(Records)
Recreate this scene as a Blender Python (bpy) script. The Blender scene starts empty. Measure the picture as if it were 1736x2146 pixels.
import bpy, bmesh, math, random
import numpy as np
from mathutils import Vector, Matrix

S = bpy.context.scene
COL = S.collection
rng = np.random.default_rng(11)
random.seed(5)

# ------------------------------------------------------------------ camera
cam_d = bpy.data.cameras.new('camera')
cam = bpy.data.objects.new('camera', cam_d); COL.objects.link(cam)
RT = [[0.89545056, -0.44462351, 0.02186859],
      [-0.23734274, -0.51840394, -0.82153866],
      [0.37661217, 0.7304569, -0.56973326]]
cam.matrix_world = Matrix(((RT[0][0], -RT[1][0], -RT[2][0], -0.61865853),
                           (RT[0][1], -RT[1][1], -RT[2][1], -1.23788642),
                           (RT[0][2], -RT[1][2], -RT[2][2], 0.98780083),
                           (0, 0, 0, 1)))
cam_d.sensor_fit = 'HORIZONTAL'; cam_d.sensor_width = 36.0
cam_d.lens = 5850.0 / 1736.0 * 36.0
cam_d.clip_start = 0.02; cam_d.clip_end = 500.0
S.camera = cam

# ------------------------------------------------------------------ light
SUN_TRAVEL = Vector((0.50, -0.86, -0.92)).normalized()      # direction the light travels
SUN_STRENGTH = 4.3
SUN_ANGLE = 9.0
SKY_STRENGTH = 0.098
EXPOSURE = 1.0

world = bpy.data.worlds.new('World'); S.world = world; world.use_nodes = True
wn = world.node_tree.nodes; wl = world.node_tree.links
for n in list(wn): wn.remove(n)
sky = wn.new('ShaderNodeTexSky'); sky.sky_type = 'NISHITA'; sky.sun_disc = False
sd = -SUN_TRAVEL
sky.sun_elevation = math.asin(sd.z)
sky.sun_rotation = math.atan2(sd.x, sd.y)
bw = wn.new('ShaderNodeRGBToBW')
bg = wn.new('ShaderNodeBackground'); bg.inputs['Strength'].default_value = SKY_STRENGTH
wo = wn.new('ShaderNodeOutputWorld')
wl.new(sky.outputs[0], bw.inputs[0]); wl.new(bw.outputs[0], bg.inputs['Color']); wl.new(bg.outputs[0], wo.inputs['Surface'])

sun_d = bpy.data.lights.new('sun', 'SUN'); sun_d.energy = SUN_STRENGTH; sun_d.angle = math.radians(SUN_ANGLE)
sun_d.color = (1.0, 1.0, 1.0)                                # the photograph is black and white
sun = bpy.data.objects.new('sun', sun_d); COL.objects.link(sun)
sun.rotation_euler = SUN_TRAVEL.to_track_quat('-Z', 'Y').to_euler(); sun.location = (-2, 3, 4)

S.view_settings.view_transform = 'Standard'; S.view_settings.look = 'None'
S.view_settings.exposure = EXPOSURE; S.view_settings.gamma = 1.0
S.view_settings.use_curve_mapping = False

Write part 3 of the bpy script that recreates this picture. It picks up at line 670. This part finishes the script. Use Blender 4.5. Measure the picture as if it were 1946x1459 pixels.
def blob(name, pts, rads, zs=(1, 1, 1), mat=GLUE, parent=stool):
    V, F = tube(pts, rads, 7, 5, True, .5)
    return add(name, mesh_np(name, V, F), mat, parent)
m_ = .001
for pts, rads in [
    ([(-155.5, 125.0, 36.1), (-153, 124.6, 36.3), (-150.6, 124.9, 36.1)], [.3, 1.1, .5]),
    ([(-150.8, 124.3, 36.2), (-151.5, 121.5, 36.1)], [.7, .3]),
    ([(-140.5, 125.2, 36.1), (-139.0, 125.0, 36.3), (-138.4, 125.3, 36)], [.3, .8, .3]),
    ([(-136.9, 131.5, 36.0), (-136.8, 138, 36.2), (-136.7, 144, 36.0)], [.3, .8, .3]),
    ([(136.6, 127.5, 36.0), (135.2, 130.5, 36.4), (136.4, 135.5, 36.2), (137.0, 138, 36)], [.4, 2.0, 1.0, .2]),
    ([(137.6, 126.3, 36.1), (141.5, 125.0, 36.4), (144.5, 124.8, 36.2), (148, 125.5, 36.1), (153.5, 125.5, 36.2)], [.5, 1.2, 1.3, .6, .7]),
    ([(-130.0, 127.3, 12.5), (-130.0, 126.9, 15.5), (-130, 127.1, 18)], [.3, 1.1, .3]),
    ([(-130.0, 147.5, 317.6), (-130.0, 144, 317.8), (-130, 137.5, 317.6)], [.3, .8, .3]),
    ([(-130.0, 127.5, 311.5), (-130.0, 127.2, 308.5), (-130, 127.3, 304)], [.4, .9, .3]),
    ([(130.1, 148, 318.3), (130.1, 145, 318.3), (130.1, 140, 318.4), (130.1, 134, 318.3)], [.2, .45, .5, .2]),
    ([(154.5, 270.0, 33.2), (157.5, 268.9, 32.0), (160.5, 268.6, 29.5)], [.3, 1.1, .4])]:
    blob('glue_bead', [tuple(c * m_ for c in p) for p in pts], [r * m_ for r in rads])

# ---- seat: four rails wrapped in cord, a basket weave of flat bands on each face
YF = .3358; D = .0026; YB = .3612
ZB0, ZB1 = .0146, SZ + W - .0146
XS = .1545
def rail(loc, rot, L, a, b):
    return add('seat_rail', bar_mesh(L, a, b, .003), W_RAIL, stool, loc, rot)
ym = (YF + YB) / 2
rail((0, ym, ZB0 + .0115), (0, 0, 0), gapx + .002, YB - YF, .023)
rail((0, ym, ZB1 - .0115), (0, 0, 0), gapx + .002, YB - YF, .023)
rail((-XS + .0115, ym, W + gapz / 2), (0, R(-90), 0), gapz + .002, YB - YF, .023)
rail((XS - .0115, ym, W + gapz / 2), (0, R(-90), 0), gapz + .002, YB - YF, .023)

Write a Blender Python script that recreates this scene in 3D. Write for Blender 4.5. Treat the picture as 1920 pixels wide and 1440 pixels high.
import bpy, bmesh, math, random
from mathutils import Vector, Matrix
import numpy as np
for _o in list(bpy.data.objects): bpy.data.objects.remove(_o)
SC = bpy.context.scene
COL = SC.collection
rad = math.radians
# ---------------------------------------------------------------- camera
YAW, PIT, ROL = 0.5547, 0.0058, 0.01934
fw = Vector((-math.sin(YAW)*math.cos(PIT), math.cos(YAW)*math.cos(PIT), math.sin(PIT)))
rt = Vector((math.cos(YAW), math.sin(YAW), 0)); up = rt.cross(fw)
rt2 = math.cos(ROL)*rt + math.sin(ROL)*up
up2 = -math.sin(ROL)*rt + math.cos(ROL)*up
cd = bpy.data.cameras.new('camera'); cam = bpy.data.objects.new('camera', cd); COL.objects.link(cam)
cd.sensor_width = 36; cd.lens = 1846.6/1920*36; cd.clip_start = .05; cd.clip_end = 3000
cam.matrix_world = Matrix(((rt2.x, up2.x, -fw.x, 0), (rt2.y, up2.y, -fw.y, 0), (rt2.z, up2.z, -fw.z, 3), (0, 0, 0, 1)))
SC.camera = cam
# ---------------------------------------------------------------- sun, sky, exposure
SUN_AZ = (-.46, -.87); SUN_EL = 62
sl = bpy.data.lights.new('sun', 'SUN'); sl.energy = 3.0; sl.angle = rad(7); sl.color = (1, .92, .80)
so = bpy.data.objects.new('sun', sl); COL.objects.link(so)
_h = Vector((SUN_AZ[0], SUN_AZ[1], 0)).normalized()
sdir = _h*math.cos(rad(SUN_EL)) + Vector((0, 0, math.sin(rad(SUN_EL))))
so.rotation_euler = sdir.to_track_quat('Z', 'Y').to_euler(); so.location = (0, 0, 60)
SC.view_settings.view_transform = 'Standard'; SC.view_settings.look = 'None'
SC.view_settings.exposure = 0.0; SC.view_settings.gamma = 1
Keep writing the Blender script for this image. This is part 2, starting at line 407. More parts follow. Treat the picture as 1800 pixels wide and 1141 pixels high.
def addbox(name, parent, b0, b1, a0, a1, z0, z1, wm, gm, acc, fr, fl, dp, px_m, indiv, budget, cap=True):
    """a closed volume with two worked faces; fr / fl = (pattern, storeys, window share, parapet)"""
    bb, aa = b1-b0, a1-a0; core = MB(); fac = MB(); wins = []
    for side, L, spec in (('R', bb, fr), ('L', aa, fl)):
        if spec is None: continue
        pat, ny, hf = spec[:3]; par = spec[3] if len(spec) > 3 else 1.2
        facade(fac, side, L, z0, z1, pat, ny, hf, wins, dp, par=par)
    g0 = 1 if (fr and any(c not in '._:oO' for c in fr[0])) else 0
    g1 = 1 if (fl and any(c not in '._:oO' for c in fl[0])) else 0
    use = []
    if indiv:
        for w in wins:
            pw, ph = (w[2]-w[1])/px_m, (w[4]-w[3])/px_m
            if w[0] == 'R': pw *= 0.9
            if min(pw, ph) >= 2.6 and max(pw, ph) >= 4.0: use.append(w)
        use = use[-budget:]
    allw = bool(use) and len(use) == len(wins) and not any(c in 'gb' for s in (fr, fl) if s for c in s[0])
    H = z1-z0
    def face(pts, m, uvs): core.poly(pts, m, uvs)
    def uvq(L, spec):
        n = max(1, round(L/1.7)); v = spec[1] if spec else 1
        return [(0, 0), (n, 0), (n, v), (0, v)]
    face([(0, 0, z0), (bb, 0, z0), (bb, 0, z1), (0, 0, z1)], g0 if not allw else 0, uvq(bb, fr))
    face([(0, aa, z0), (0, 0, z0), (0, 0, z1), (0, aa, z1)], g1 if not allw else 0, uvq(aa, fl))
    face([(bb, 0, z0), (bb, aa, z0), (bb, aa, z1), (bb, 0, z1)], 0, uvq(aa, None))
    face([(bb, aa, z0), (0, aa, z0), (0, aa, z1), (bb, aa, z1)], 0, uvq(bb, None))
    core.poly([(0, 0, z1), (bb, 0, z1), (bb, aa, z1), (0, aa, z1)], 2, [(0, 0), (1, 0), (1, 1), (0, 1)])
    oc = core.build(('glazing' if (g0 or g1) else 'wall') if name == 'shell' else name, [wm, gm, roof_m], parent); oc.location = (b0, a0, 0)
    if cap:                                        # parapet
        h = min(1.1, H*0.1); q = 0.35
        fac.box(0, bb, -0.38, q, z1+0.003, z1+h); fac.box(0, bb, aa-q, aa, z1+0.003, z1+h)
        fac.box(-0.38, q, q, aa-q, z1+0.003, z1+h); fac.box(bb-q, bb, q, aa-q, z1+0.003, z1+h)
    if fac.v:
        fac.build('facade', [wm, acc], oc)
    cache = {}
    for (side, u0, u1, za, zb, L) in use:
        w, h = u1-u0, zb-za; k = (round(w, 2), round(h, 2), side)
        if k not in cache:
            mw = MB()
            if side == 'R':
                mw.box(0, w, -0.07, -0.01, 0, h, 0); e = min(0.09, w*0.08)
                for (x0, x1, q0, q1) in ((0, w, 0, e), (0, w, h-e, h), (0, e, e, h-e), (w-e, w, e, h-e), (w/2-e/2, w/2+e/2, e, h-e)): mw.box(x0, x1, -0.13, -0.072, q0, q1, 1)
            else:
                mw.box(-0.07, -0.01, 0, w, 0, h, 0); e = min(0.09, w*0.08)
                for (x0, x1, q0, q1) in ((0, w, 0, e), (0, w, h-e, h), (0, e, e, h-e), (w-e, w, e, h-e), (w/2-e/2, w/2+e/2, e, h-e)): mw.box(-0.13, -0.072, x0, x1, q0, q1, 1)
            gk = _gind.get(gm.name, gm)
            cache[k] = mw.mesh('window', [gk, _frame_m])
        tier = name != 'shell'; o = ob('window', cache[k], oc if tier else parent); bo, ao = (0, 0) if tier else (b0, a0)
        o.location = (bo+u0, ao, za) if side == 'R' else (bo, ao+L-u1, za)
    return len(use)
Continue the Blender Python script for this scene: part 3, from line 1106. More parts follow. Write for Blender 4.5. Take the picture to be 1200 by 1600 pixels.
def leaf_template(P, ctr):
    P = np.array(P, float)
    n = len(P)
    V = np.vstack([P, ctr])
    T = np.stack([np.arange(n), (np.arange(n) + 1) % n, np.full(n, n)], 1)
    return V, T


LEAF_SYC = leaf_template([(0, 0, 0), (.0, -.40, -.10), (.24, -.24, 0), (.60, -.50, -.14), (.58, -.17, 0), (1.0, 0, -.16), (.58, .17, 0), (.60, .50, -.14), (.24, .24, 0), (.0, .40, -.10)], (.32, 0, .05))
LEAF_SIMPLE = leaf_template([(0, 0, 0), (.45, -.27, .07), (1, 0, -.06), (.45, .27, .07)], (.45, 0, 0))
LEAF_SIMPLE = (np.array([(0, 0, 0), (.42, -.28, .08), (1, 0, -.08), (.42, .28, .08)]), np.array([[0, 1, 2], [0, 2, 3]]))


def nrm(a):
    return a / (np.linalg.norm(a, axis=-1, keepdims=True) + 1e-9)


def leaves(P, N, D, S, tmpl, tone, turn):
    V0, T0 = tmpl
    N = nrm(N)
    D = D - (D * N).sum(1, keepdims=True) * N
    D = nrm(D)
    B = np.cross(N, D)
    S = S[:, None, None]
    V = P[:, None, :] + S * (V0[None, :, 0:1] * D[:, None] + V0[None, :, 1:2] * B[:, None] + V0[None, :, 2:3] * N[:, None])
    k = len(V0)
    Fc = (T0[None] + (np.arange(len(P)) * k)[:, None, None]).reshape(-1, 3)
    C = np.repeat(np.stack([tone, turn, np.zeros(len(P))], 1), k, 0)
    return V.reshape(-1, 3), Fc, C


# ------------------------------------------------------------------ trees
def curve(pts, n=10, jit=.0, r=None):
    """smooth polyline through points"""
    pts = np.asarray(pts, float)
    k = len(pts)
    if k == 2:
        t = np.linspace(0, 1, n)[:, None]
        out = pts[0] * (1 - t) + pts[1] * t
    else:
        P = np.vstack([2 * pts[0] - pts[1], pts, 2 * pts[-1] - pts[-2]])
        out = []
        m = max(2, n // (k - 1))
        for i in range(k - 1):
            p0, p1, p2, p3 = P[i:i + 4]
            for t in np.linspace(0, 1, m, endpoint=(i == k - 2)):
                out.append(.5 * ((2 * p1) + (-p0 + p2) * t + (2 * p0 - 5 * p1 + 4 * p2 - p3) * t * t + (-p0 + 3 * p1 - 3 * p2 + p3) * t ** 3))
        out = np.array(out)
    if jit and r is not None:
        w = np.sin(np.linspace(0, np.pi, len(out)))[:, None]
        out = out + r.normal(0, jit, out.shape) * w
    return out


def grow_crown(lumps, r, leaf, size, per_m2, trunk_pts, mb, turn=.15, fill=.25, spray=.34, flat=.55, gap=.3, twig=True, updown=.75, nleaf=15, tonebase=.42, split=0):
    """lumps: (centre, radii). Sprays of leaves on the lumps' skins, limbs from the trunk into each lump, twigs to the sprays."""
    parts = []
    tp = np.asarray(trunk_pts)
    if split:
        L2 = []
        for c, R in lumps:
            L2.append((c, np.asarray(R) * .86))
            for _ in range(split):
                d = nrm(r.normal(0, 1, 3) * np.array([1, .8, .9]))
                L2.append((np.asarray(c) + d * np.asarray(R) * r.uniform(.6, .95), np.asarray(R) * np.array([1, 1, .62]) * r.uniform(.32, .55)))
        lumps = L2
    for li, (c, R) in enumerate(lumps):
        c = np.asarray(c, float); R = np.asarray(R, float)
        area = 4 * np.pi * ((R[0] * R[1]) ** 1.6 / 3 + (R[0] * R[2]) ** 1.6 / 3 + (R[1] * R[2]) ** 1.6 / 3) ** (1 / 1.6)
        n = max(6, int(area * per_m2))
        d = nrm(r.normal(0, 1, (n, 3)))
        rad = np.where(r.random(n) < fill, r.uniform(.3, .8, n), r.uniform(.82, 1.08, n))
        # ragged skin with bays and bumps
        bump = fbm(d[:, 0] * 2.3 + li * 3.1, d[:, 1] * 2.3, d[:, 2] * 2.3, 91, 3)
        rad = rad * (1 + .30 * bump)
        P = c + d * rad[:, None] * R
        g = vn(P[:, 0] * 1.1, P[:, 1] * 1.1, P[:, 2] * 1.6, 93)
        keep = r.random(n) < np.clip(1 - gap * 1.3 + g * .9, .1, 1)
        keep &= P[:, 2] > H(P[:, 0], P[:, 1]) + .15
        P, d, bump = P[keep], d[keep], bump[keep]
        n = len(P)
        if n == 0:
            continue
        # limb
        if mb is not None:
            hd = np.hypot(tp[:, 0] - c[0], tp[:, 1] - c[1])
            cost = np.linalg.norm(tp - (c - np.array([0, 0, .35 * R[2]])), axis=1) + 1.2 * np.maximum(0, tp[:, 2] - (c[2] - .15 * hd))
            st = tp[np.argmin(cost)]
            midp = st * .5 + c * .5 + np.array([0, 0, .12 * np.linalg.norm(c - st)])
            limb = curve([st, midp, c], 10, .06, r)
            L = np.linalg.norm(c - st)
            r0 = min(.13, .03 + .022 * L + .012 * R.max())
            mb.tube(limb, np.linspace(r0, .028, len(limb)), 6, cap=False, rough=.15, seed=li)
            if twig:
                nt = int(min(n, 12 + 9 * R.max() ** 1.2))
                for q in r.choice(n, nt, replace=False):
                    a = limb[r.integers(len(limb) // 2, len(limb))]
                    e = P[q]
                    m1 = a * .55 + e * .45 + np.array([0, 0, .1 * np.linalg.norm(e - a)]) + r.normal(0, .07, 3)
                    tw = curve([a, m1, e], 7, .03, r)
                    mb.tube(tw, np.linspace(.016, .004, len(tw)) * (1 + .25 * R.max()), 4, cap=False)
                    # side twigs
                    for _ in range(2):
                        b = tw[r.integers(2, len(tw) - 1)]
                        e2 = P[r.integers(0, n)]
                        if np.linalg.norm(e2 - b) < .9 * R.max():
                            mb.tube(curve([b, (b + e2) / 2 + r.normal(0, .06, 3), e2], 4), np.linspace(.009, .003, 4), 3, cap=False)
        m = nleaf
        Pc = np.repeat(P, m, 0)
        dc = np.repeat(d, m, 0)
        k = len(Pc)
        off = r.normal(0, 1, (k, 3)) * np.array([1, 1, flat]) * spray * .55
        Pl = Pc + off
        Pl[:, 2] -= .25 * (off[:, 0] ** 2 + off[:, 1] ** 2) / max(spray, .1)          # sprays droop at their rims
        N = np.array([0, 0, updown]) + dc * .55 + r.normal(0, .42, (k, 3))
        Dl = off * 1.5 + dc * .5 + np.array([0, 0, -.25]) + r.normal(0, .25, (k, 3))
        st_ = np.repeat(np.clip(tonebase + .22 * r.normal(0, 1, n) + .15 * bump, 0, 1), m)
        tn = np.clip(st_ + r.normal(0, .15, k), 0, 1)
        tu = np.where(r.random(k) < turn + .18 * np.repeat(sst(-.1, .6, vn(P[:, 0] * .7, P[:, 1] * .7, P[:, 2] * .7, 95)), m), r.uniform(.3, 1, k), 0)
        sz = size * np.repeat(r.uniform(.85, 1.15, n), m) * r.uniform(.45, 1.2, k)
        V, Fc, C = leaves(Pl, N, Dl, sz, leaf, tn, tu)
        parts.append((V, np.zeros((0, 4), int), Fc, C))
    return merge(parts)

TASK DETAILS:
Output only the lines from the top of the entries through the one holding "random.seed(5)", copied exactly.

TASK ANSWER:
Recreate this scene as a Blender Python (bpy) script. The Blender scene starts empty. Measure the picture as if it were 1736x2146 pixels.
import bpy, bmesh, math, random
import numpy as np
from mathutils import Vector, Matrix

S = bpy.context.scene
COL = S.collection
rng = np.random.default_rng(11)
random.seed(5)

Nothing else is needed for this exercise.